Why is the set of all full rank $\mathbb{R}^{m \times n}$ (rectangular) matrices a Zariski open set?

Question

Note: this question is almost certainly a duplicate. I have spent more than an hour on Google and searching for the original question, but can't find it. Please feel free to close this question when you find the original question as long as you link to the original question.

Question: Why is the set of all full rank $m \times n$ matrices, with $m\not=n$, a Zariski open set?

Equivalent Question: Why does the set of all rank-deficient $m\times n$ matrices (with $m \not=n$) the zero set/locus of a polynomial equation (i.e. Zariski closed)?
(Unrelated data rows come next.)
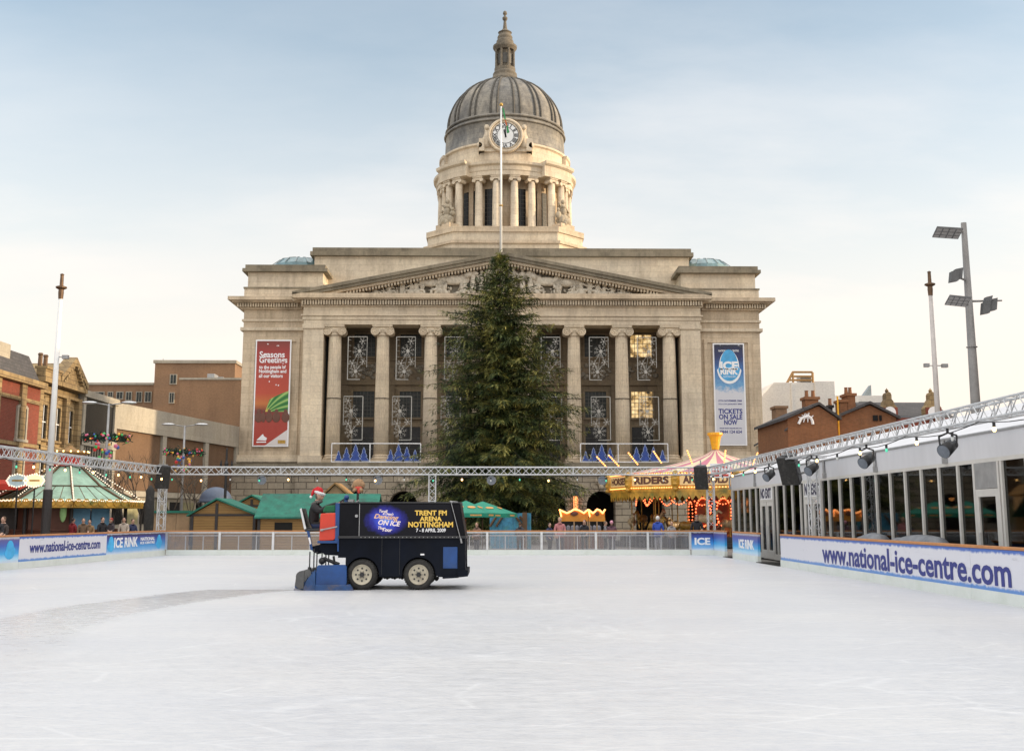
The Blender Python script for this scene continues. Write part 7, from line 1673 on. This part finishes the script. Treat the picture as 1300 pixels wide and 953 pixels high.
# white modern building
T = thing('white_building', (xx(1010, 130), 132, 0), 'white clad modern building with an open roof frame behind the brick gables', 'building')
Y = 128; x0, xs, x1 = xx(967, Y, 520), xx(984, Y, 520), xx(1058, Y, 500); zt = zz(485.5, Y, 1010)
m = MB(); m.prism([(x0-2, Y, -.05), (x1, Y, -.05), (x1, Y, zt), (xs, Y, zt), (x0, Y, zz(504, Y, 967))], (0, 20, 0)); m.build('wall', 'whitewall', T)
m = MB(); x = xx(1005, Y, 500); m.box(x-.1, x+.1, Y-.15, Y-.01, zt-5, zt); x = xx(1034, Y, 500); m.box(x, x1+.05, Y-.4, Y-.01, -.05, zt+.1); m.build('corner_panel', 'whitewall', T)
m = MB(); a, b = xx(998, 130, 480), xx(1032, 130, 480); z0, z1 = zt, zz(472.5, 130, 1015); o_ = xx(1007, 130, 480)-a
for f in (0, .3, .6, .95): m.box(a+o_*(1-f)*0+o_*f, b, 130, 130.25, z0+(z1-z0)*f, z0+(z1-z0)*f+.22)
m.tube((a, 130.1, z0), (a+o_, 130.1, z1), .15, .15, 5); m.tube((b, 130.1, z0), (b, 130.1, z1), .15, .15, 5); m.tube((a+o_, 130.1, z0), (a+o_, 130.1, z1), .12, .12, 5); m.build('roof_frame', 'wood', T)
m = MB(); m.box(b-1.4, b-.1, 130.4, 132, z0, z1-.4); m.build('plant_screen', 'galv', T)
T = thing('white_annexe', (xx(1100, 135), 136, 0), 'low white annexe with a dark triangular fin on its roof', 'building'); Y = 134
m = MB(); m.box(xx(1058.5, Y, 510), xx(1125, Y, 510), Y, Y+15, -.05, zz(502, Y, 1090)); m.build('wall', 'whitewall', T); m = MB(); z = zz(502, Y, 1105); m.prism([(xx(1101, Y, 500), Y+2, z), (xx(1113.5, Y, 500), Y+2, z), (xx(1113.5, Y, 500), Y+2, zz(486, Y, 1110))], (0, 1, 0)); m.build('roof_fin', 'lead', T)
m = MB(); m.box(xx(1090, Y, 510), xx(1104, Y, 510), Y-.1, Y+.02, zz(515, Y, 1090), zz(510, Y, 1090)); m.build('window', 'leadglass', T)
# --- unseen blocks added right of the frame only to keep square and facade shaded
def block(x0, x1, y0, y1, h, mat, lab, nw, floors):
    T = thing('shade_block', ((x0+x1)/2, (y0+y1)/2, 0), lab, 'building'); m = MB(); m.box(x0, x1, y0, y1, -.05, h); m.build('wall', mat, T); m = MB(); m.box(x0-.4, x1+.4, y0-.4, y1+.4, h, h+.5); m.build('cornice', 'concrete', T)
    m = MB(); 
    for k in range(floors):
        for i in range(nw): y = y0+(y1-y0)*(i+.5)/nw; z = 1+k*(h-1)/floors; m.box(x0-.06, x0-.001, y-.7, y+.7, z, z+2)
    m.build('windows', 'darkglass', T)
block(36, 50, -45, 62, 17.5, 'brownbrick', 'long brown brick block added out of the picture on the right to shade the square', 26, 4)
block(58.5, 78, 88, 116, 29, 'concrete', 'tall pale block added out of the picture on the right to shade the council house', 12, 7)
# ================================================================== POLES, LAMPS, STREET THINGS
DEF['mastgrey'] = lambda: B('dulled_white_mast', (.5, .46, .43), .5, .1, 3)
def flagmast(px, Y, yt, lab, cam_y):
    b = xx(px, Y, 600); T = thing('flag_mast', (b, Y, 0), lab, 'flag mast', 'tall white flag masts'); zt = zz(yt, Y, px)
    m = MB(); m.sm = True; m.tube((b, Y, 1.2), (b, Y, zt-1.2), .17, .095, 14); m.build('mast', 'white' if px < 600 else 'mastgrey', T)
    m = MB(); m.lathe(b, Y, [(.3, -.05), (.3, .3), (.21, .4), (.21, zz(622, Y, px)), (.17, zz(621, Y, px))], 14); m.build('sleeve', 'darkwood', T)
    m = MB(); m.lathe(b, Y, [(.11, zt-1.25), (.13, zt-.95), (.12, zt-.8), (.26, zt-.72), (.26, zt-.66), (.09, zt-.6), (.08, zt-.1), (.1, zt-.05), (.02, zt)], 12); m.build('finial', 'bronze', T)
    m = MB(); z = zz(cam_y, Y, px); m.tube((b-.05, Y, z), (b+.55, Y, z), .03, .03, 5); m.obox((b+.45, Y-.1, z-.02), (.14, 0, 0), (0, .1, 0), (0, 0, .09)); m.obox((b-.45, Y-.1, z), (.12, 0, 0), (0, .1, 0), (0, 0, .09)) if px > 600 else None; m.tube((b-.45, Y, z), (b, Y, z), .025, .025, 5) if px > 600 else None; m.build('camera_bracket', 'galv', T)
flagmast(62.5, 52.5, 347, 'tall white flag mast in front of the copper roofed kiosk', 453)
flagmast(1195, 54, 344, 'tall white flag mast beyond the marquee roof on the right', 464)
# big lamp column, right
b = xx(1238, 40, 505); T = thing('lighting_column', (b, 40, 0), 'tall grey lighting column with flat lamp panels and cameras at the right', 'lighting column'); zt = zz(283, 40, 1222)
m = MB(); m.sm = True; m.tube((b, 40, -.05), (b, 40, zt), .23, .10, 16); m.tube((b, 40, zz(441, 40, 1235)), (b, 40, zz(440, 40, 1235)), .2, .2, 14); m.build('column', 'steelgrey', T)
DEF['ledpanel'] = lambda: B('lamp_panel_glass', (.16, .17, .19), .3, .2, 4)
DEF['lensgrid'] = lambda: B('lamp_lens_grid', (.24, .23, .22), .3, .1, 4)
def pan(xa, ya, w_, tilt, flip=1):
    c = P(xa, ya, 39.6); a = Vector((w_, -.15, -.07*tilt)); bb = Vector((.04, .34, -.10)); m = MB(); n_ = a.cross(bb).normalized(); m.obox(c, a, bb, n_*.03); o = m.build('lamp_panel', 'darkgrey', T)
    m = MB()
    for i in range(4):
        for j in range(3): m.obox(c+a*(-.75+i*.5)+bb*(-.66+j*.66)-n_*.035, a*.2, bb*.27, n_*.006); m.obox(c+a*(-.75+i*.5)+bb*(-.66+j*.66)+n_*.035, a*.2, bb*.27, n_*.006)
    m.build('lens_grid', 'lensgrid', o)
pan(1203, 295.5, .42, 1); pan(1216, 382, .33, 1)
m = MB(); m.tube(P(1216, 295, 39.8), (b, 40, zz(294, 40, 1222)), .04, .04, 6); m.tube(P(1228, 386, 39.9), (b, 40, zz(386, 40, 1230)), .04, .04, 6); m.tube((b, 40, zz(382.5, 40, 1240)), (xx(1272, 40, 382), 40, zz(381.5, 40, 1272)), .045, .03, 6); m.tube((b, 40, zz(357, 40, 1228)), P(1217, 352, 39.8), .04, .04, 6); m.build('arms', 'steelgrey', T)
for a, y, w_, h_ in ((1211, 351, .13, .2), (1216, 348, .12, .2), (1251, 391, .12, .22), (1260, 387, .11, .22), (1254, 380, .1, .1)): c = P(a, y, 39.7); m = MB(); m.obox(c, (w_, -.04, .02), (0, .12, 0), (.03, 0, h_)); m.build('camera', 'darkgrey', T)
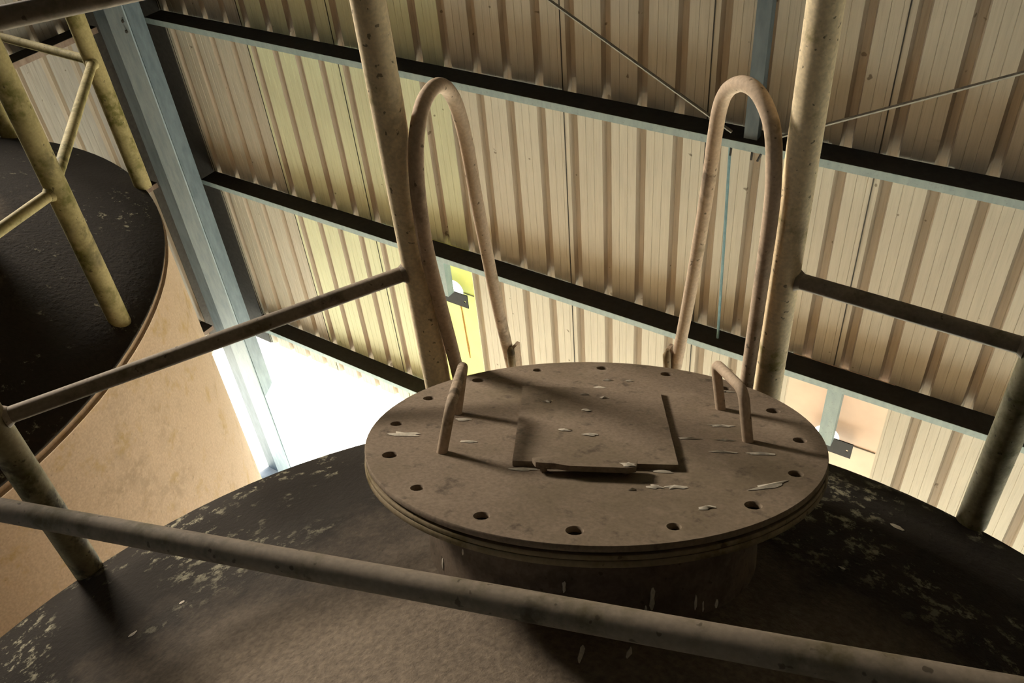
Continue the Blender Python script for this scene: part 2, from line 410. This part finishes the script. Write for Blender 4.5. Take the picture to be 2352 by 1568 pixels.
# ------------------------------------------------------------------ tanks
R_T, SLOPE = 1.73, .4452
NRM = V((-.174, .366, .914)).normalized()
def manhole_frame(c, n):
    u = V((.902, .431, 0)); u = (u - n*u.dot(n)).normalized(); v = n.cross(u)
    return Matrix(((u.x, v.x, n.x, c[0]), (u.y, v.y, n.y, c[1]), (u.z, v.z, n.z, c[2]), (0, 0, 0, 1)))
RC, RN = .517, .385
def disc_curve(r, holes, hole_r, thick, inner=0):
    cu = bpy.data.curves.new('disc', 'CURVE'); cu.dimensions = '2D'; cu.fill_mode = 'BOTH'; cu.extrude = thick/2; cu.bevel_depth = .0015; cu.bevel_resolution = 0
    def circ(cx, cy, rr, n):
        s = cu.splines.new('POLY'); s.points.add(n-1); s.use_cyclic_u = True
        for k, q in enumerate(s.points): q.co = (cx + rr*math.cos(2*math.pi*k/n), cy + rr*math.sin(2*math.pi*k/n), 0, 1)
    circ(0, 0, r, 96)
    if inner: circ(0, 0, inner, 64)
    for i in range(holes):
        a = 2*math.pi*i/holes
        circ(.465*math.cos(a), .465*math.sin(a), hole_r*(1+.12*math.sin(i*2.3)), 14)
    tmp = bpy.data.objects.new('tmp', cu); me = bpy.data.meshes.new_from_object(tmp); bpy.data.objects.remove(tmp)
    return me
def make_tank(cx, cy, k, label, mh_c, mh_n, mroof):
    t = empty('storage_tank', (cx, cy, ZF), label, 'tank')
    T0 = Matrix.Translation((cx, cy, 0))
    bm = bmesh.new(); lathe(bm, [(R_T-.012, ZF+.001), (R_T-.012, -.02)], 128, T0)
    link('shell', mesh(bm, 'shell'), M_shell, t)
    bm = bmesh.new(); lathe(bm, [(R_T-.014, -.05), (R_T+.001, -.048), (R_T+.004, -.042), (R_T-.006, -.036), (R_T-.006, -.012), (R_T-.02, -.011)], 128, T0)
    link('rim_band', mesh(bm, 'rim', ang=25), M_shell, t)
    prof = [(R_T, -.012), (R_T+.002, -.004), (R_T, 0)] + [(R_T*(1-i/12), R_T*SLOPE*i/12) for i in range(1, 13)]
    bm = bmesh.new(); lathe(bm, prof, 128, T0)
    ro = link('roof', mesh(bm, 'roof', ang=60), mroof, t)
    # object coordinates measured from the roof's own axis
    M = manhole_frame(mh_c, mh_n) @ Matrix.Scale(k, 4)
    bm = bmesh.new(); lathe(bm, [(RN, -.46), (RN, -.042), (RN-.02, -.042), (RN-.02, -.40)], 64, M)
    link('manhole_neck', mesh(bm, 'neck'), M_neck, t)
    for nm, rr, th, zz, mm in (('gasket', RC-.010, .003, -.0172, M_dust), ('spacer_ring', RC+.001, .007, -.0242, M_rim), ('manhole_flange', RC+.002, .010, -.0365, M_rim)):
        me = disc_curve(rr, 16, .0155, th, RN-.03); me.transform(M @ Matrix.Translation((0, 0, zz))); link(nm, me, mm, t)
    return t
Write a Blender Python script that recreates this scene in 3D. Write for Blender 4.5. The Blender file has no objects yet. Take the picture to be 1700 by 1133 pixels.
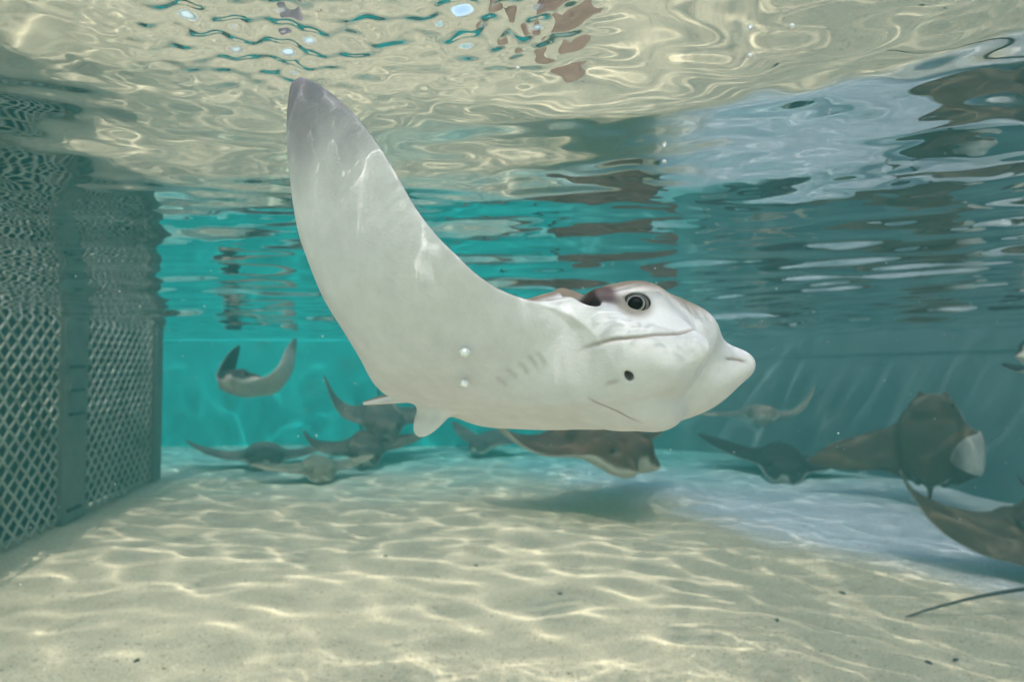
import bpy, math, random
import numpy as np
from mathutils import Matrix, Vector

sc = bpy.context.scene
col = sc.collection
R = math.radians

# ---------------------------------------------------------------- camera
CAM = np.array([0.0, 0.0, 0.45])
cam = bpy.data.objects.new('camera', bpy.data.cameras.new('camera'))
col.objects.link(cam)
sc.camera = cam
cam.location = CAM
cam.rotation_euler = (R(91.9), 0, 0)
cam.data.sensor_width = 36
cam.data.lens = 21.45
cam.data.clip_start = 0.01
cam.data.clip_end = 200
cam.data.dof.use_dof = True
cam.data.dof.focus_distance = 0.205
cam.data.dof.aperture_fstop = 17

# ---------------------------------------------------------------- sky and sun
SUN_TILT, SUN_AZ = 33.0, 188.0          # degrees off the zenith, compass bearing of the sun (0 = +Y, clockwise)
world = bpy.data.worlds.new('World')
sc.world = world
world.use_nodes = True
wt = world.node_tree
sky = wt.nodes.new('ShaderNodeTexSky')
sky.sky_type = 'NISHITA'
sky.sun_disc = False
sky.air_density = 1.0
sky.dust_density = 2.5
sky.ozone_density = 0.6
sky.sun_elevation = R(90 - SUN_TILT)
sky.sun_rotation = R(SUN_AZ)
wt.nodes['Background'].inputs[1].default_value = 0.15
wt.links.new(sky.outputs[0], wt.nodes['Background'].inputs[0])
sun = bpy.data.objects.new('sun', bpy.data.lights.new('sun', 'SUN'))
col.objects.link(sun)
sun.data.energy = 2.05
sun.data.angle = R(0.6)
sun.data.color = (1.0, 0.975, 0.93)
sun.data.cycles.is_caustics_light = True     # the sun is focused by the real waves
_d = Vector((math.sin(R(SUN_AZ)) * math.sin(R(SUN_TILT)), math.cos(R(SUN_AZ)) * math.sin(R(SUN_TILT)), math.cos(R(SUN_TILT))))
sun.rotation_euler = _d.to_track_quat('Z', 'Y').to_euler()
sun.location = _d * 6

# ---------------------------------------------------------------- exposure
sc.view_settings.view_transform = 'Standard'
sc.view_settings.look = 'None'
sc.view_settings.exposure = 0.84
sc.view_settings.gamma = 1
sc.view_settings.use_curve_mapping = False
sc.render.engine = 'CYCLES'
sc.cycles.use_denoising = True
sc.cycles.max_bounces = 12
sc.cycles.transmission_bounces = 8
sc.cycles.volume_bounces = 1
sc.cycles.caustics_reflective = True
sc.cycles.caustics_refractive = True
sc.cycles.blur_glossy = 0.5
sc.cycles.sample_clamp_indirect = 4.0

# ---------------------------------------------------------------- helpers
def mesh_obj(name, verts, faces, mats=(), parent=None, smooth=True):
    m = bpy.data.meshes.new(name)
    v = np.asarray(verts, dtype=np.float64).reshape(-1, 3)
    m.from_pydata(v.tolist(), [], [list(map(int, f)) for f in faces])
    if smooth:
        m.polygons.foreach_set('use_smooth', [True] * len(m.polygons))
    for x in (mats if isinstance(mats, (list, tuple)) else [mats]):
        m.materials.append(x)
    o = bpy.data.objects.new(name, m)
    col.objects.link(o)
    o.parent = parent
    return o

def empty(name, mat=None):
    o = bpy.data.objects.new(name, None)
    col.objects.link(o)
    o.empty_display_size = 0.05
    if mat is not None:
        o.matrix_world = mat
    return o

def tag(o, label=None, cat=None, group=None, kind=None):
    for k, v in (('label', label), ('category', cat), ('group', group), ('kind', kind)):
        if v:
            o[k] = v
    return o

class NT:
    def __init__(s, name):
        s.m = bpy.data.materials.new(name); s.m.use_nodes = True
        s.t = s.m.node_tree; s.n = s.t.nodes
        s.p = s.n['Principled BSDF']; s.out = s.n['Material Output']
    def new(s, typ, **kw):
        n = s.n.new(typ)
        for k, v in kw.items():
            if k.startswith('_'):
                key = k[1:]; key = int(key) if key.isdigit() else key
                n.inputs[key].default_value = v
            else:
                setattr(n, k, v)
        return n
    def link(s, a, b): s.t.links.new(a, b)
    def noise(s, scale, detail=4, rough=.55, coord=None, dist=0.0):
        n = s.new('ShaderNodeTexNoise'); n.inputs['Scale'].default_value = scale
        n.inputs['Detail'].default_value = detail; n.inputs['Roughness'].default_value = rough
        n.inputs['Distortion'].default_value = dist
        s.link(coord if coord else s.coord(), n.inputs['Vector']); return n.outputs['Fac']
    def coord(s):
        if not hasattr(s, '_c'): s._c = s.new('ShaderNodeTexCoord').outputs['Object']
        return s._c
    def ramp(s, fac, stops):
        r = s.new('ShaderNodeValToRGB'); e = r.color_ramp.elements
        while len(e) < len(stops): e.new(0.5)
        for el, (p, c) in zip(e, stops):
            el.position = p; el.color = (*c, 1) if len(c) == 3 else c
        s.link(fac, r.inputs[0]); return r.outputs[0]
    def mix(s, fac, a, b, mode='MIX'):
        n = s.new('ShaderNodeMix', data_type='RGBA', blend_type=mode)
        for sock, v in ((n.inputs[0], fac), (n.inputs[6], a), (n.inputs[7], b)):
            if hasattr(v, 'is_output'): s.link(v, sock)
            elif isinstance(v, (int, float)): sock.default_value = v
            else: sock.default_value = (*v, 1)
        return n.outputs[2]
    def bump(s, height, strength=.3, dist=.01):
        b = s.new('ShaderNodeBump'); b.inputs['Strength'].default_value = strength; b.inputs['Distance'].default_value = dist
        s.link(height, b.inputs['Height']); s.link(b.outputs[0], s.p.inputs['Normal'])
    def set(s, color=None, rough=None, spec=None, **kw):
        for key, v in (('Base Color', color), ('Roughness', rough), ('Specular IOR Level', spec)):
            if v is None: continue
            if hasattr(v, 'is_output'): s.link(v, s.p.inputs[key])
            else: s.p.inputs[key].default_value = (*v, 1) if isinstance(v, tuple) else v
        return s

# ---------------------------------------------------------------- ray anatomy (flat space: s forward, q along the wing, k up)
PLAN = [(0.050, 0.0), (0.054, 0.040), (0.060, 0.066), (0.049, 0.084), (0.031, 0.108), (0.021, 0.126), (0.013, 0.146), (0.005, 0.168), (-0.006, 0.188),
        (-0.017, 0.208), (-0.029, 0.235), (-0.043, 0.262), (-0.064, 0.293), (-0.093, 0.325), (-0.118, 0.346), (-0.131, 0.353),
        (-0.141, 0.349), (-0.145, 0.319), (-0.144, 0.281), (-0.143, 0.251), (-0.141, 0.221), (-0.135, 0.195), (-0.129, 0.164),
        (-0.124, 0.136), (-0.128, 0.108), (-0.144, 0.075), (-0.146, 0.060), (-0.132, 0.035), (-0.12, 0.0)]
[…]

Note: these two other questions (1)(2) are about the Euclidean topology, so don't answer the question.

Similarly, this question is about square matrices, so doesn't answer the question. (Clearly singular matrices are the zero set of the determinant polynomial.)

This question suggests using the sum of the absolute values of the determinants of the $p \times p$ submatrices (where $p = \min \{m,n\}$), however this is not a polynomial, so can't be used to show that the set of rank deficient matrices is Zariski closed.

What I had been thinking was using the product of the determinants of the $p \times p$ submatrices as the polynomial of which rank-deficient matrices would be the zero set. However, that does not make sense, since it is full-rank if and only if at least one of those determinants is non-zero, not if and only if at least of those determinants is zero.

Slide 8 here says that this set is Zariski open, although it does not seem to explain why. I believed for some reason that it is true, but when I tried to show it, I realized I don't know why it's true (if it is).

Answer 1

A matrix is of rank at least $k$ if and only if it has a $k\times k$ minor with nonvanishing determinant. This corresponds to those $k$ columns included in the minor being linearly independent in the image. The condition that a specific $k\times k$ minor has nonvanishing determinant is a Zariski-open condition by the linked question about square matrices (it's equivalent to the determinant, a polynomial in the entries, of the minor being nonzero), and asking about whether there exists any such $k\times k$ minor is a union of sets of this form and is thus again an open set. So the condition that a matrix is of rank at least $k$ is Zariski-open.

As a rectangular matrix has rank at most $\min(m,n)$, we see that the set of rank $\min(m,n)+1$ matrices is empty, so the set of matrices of full rank is just the set of matrices with rank at least $\max(m,n)$, which is Zariski-open by the above paragraph, so we're done.